What to produce: Copy nothing but the part that opens with the line containing "Reconstruct this image" and closes with the line containing "return tuple(r)+(1.0,)". Do not include pictures.

Scripts that build scenes:

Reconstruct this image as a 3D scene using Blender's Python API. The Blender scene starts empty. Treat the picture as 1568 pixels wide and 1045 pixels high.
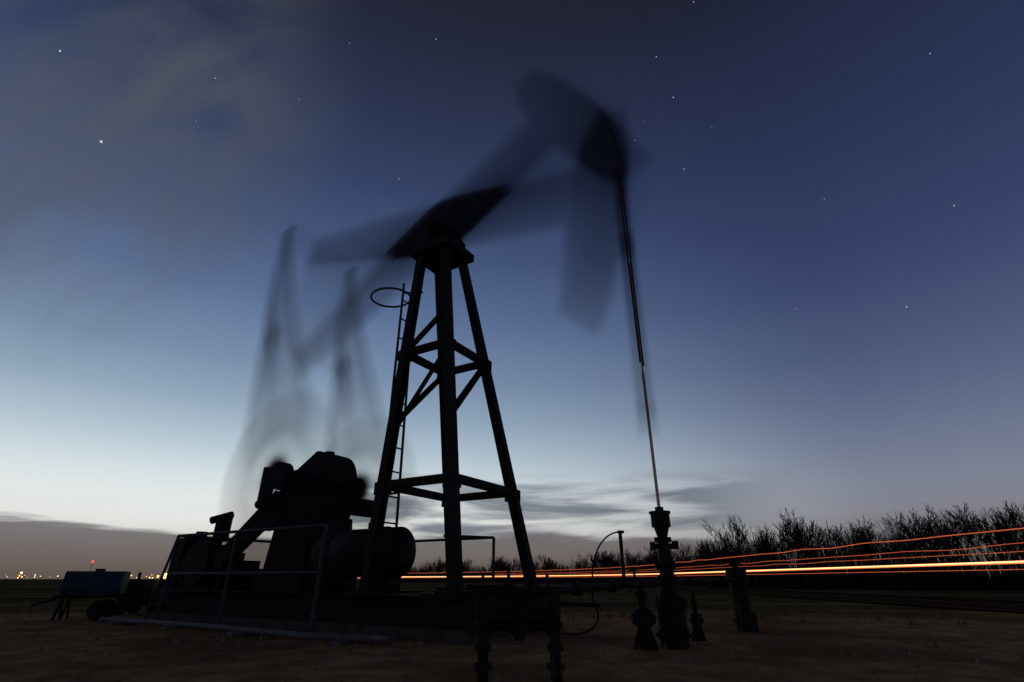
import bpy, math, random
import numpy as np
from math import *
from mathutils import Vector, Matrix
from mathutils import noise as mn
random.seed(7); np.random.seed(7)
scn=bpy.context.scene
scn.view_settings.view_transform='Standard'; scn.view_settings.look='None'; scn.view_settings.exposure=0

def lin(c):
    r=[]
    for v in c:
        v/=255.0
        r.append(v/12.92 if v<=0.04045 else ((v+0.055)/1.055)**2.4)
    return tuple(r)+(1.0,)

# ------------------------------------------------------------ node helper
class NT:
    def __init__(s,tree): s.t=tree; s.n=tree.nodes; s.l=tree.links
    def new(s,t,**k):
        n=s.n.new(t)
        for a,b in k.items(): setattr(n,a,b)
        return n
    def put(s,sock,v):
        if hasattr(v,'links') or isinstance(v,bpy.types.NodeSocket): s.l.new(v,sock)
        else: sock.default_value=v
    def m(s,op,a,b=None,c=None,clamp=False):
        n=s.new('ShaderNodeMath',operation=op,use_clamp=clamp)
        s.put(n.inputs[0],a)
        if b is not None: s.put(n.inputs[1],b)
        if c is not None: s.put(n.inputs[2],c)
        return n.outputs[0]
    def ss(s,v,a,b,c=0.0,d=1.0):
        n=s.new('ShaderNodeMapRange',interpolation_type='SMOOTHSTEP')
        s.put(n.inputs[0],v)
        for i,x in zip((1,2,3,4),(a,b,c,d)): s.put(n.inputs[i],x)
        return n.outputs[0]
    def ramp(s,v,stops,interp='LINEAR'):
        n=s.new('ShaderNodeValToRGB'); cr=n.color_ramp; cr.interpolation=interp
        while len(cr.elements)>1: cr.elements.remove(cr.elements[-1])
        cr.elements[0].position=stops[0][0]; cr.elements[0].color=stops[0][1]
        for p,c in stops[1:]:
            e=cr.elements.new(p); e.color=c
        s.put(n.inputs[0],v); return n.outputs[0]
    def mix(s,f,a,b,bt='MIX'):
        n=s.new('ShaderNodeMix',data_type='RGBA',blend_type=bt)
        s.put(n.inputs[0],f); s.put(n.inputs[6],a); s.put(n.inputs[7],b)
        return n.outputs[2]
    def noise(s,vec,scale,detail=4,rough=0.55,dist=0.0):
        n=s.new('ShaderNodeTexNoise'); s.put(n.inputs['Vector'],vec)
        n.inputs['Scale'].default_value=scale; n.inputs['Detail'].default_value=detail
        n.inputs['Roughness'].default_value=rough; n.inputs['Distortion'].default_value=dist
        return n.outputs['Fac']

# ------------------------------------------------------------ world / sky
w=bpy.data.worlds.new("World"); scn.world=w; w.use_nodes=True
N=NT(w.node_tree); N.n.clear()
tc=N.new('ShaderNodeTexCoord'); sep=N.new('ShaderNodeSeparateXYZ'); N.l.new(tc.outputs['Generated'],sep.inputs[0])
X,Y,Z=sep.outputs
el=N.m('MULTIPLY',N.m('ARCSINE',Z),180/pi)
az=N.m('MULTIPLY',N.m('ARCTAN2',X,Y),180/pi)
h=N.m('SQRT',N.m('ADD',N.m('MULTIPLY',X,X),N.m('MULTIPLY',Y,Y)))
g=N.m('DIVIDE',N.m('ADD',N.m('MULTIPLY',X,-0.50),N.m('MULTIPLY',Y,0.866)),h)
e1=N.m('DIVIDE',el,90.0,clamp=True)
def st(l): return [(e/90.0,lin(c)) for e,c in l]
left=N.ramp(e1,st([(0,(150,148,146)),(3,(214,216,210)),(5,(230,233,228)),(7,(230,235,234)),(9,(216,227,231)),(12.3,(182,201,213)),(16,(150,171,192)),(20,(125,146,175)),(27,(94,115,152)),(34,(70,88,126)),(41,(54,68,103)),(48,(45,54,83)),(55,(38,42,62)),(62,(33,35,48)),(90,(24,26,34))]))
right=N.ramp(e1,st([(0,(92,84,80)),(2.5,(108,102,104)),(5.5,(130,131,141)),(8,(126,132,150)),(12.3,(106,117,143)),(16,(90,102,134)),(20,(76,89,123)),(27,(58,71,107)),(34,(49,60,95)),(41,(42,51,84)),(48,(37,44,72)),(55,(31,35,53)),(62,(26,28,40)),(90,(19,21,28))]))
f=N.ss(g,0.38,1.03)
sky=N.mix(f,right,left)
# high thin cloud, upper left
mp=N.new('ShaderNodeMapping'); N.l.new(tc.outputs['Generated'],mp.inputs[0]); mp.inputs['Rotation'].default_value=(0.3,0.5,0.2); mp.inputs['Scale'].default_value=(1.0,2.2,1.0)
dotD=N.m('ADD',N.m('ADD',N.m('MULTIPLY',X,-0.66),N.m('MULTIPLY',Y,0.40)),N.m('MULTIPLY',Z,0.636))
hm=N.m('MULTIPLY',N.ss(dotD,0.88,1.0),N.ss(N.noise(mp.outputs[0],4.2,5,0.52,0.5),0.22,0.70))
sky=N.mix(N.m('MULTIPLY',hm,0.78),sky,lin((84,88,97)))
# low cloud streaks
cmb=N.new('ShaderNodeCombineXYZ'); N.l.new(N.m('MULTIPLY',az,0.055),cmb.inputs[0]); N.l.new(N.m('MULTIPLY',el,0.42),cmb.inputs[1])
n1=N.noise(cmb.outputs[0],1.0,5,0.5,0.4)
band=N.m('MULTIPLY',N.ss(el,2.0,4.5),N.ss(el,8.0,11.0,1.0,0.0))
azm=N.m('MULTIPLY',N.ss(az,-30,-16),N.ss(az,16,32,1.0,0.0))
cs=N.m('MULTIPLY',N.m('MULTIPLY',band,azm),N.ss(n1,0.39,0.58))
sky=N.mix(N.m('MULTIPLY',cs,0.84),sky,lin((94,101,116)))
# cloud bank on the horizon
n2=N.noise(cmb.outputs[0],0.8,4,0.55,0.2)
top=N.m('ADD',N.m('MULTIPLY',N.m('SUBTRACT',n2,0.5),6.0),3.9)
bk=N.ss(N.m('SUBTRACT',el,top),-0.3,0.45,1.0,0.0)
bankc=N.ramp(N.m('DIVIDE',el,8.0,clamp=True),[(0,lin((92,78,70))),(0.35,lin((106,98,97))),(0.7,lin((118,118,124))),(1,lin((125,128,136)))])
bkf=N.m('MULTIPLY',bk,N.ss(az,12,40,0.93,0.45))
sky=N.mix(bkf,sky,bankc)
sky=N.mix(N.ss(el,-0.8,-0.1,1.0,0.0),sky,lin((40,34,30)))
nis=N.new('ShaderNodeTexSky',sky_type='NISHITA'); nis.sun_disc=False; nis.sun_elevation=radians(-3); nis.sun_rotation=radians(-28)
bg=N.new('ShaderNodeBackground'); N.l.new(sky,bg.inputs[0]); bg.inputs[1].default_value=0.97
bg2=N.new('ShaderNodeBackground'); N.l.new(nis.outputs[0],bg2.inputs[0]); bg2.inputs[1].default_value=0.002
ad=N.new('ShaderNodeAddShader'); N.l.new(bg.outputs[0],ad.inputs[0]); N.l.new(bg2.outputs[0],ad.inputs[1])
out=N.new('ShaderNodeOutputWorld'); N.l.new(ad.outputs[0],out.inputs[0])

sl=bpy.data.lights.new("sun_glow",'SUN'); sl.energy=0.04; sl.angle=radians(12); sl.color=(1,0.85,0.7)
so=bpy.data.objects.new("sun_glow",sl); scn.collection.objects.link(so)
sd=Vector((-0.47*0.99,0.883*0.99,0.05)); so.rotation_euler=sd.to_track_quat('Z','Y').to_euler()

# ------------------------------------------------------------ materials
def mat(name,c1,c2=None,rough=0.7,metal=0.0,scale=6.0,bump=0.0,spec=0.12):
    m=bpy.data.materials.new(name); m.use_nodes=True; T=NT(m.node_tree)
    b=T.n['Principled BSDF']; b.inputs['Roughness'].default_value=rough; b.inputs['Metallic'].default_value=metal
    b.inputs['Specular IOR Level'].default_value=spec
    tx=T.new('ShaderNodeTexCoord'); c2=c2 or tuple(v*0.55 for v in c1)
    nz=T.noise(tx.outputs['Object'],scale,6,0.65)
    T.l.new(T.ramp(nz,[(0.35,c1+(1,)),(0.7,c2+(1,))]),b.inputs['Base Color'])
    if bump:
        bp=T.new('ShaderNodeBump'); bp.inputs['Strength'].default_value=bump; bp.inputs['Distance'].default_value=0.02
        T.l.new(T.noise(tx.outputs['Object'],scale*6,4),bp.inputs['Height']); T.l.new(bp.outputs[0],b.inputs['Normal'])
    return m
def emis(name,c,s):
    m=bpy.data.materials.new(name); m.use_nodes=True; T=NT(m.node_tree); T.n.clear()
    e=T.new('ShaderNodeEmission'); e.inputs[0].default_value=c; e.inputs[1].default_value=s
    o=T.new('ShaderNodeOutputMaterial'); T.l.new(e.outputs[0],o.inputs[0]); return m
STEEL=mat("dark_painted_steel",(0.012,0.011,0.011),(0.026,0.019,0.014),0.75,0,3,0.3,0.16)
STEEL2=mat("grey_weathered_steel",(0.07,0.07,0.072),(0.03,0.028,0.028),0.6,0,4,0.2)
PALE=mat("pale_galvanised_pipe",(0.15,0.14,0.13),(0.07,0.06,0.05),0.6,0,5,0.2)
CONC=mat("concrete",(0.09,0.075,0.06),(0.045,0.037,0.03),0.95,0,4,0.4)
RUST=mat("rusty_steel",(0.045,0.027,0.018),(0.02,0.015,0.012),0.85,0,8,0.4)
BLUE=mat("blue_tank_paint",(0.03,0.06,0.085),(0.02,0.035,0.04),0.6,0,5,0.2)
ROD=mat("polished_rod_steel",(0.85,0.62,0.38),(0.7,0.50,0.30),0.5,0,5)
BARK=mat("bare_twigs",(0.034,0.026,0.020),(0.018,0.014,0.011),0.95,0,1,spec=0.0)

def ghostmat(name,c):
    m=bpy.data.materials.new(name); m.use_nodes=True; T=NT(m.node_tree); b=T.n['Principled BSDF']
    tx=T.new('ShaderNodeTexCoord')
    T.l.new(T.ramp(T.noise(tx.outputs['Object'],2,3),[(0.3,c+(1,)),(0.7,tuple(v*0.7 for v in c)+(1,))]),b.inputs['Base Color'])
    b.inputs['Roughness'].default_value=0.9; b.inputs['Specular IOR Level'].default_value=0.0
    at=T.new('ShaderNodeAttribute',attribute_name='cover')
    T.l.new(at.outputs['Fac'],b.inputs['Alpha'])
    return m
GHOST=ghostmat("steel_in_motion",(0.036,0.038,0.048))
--
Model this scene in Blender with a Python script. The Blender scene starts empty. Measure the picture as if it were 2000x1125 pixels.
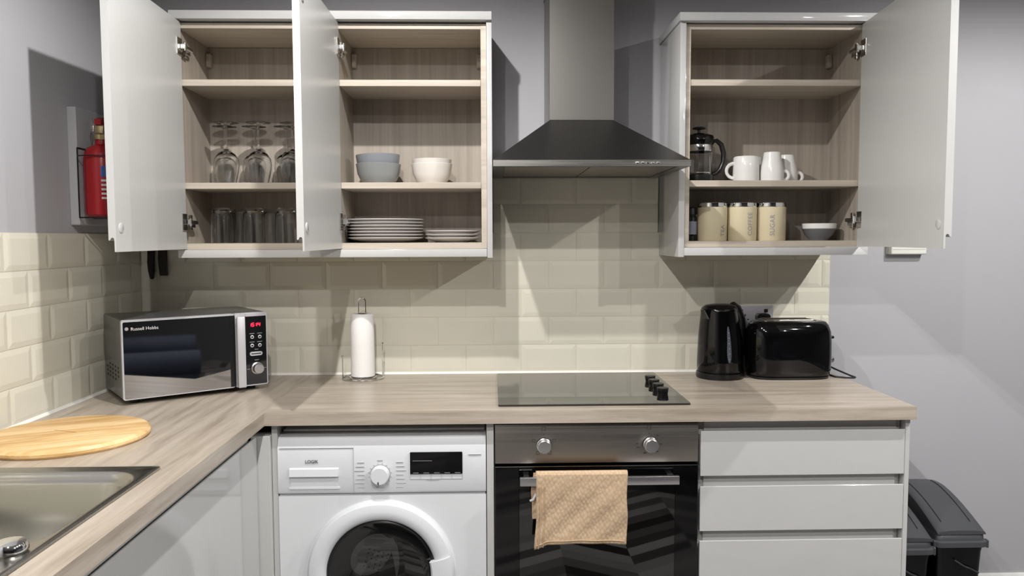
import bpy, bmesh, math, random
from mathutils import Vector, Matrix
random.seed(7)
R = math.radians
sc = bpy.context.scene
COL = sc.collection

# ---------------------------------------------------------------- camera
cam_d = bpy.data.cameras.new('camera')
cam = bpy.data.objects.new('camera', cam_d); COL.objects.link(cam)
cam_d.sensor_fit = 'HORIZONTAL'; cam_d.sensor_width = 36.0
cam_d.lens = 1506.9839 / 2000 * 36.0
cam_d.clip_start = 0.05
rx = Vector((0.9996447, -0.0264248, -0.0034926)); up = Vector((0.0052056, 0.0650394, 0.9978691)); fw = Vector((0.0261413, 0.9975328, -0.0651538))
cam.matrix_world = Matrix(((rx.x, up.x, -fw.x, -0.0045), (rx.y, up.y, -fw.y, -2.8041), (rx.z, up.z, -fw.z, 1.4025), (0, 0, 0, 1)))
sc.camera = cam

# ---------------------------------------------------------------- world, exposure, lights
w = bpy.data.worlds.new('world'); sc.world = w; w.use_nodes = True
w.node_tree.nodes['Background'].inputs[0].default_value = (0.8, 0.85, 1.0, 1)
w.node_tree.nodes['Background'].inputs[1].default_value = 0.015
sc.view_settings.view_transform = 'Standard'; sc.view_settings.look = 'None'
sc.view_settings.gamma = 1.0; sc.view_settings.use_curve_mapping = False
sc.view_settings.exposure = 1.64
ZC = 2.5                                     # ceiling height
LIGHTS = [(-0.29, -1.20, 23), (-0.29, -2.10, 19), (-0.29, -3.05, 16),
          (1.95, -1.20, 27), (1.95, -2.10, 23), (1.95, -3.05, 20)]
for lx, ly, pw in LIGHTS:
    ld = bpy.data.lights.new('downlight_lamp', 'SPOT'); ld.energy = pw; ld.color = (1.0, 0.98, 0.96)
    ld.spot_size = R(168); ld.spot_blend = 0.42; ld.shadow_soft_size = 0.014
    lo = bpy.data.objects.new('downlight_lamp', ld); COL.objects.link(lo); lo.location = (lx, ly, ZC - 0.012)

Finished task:
Reconstruct this image as a 3D scene using Blender's Python API. The Blender scene starts empty. Treat the picture as 1568 pixels wide and 1045 pixels high.
import bpy, math, random
import numpy as np
from math import *
from mathutils import Vector, Matrix
from mathutils import noise as mn
random.seed(7); np.random.seed(7)
scn=bpy.context.scene
scn.view_settings.view_transform='Standard'; scn.view_settings.look='None'; scn.view_settings.exposure=0

def lin(c):
    r=[]
    for v in c:
        v/=255.0
        r.append(v/12.92 if v<=0.04045 else ((v+0.055)/1.055)**2.4)
    return tuple(r)+(1.0,)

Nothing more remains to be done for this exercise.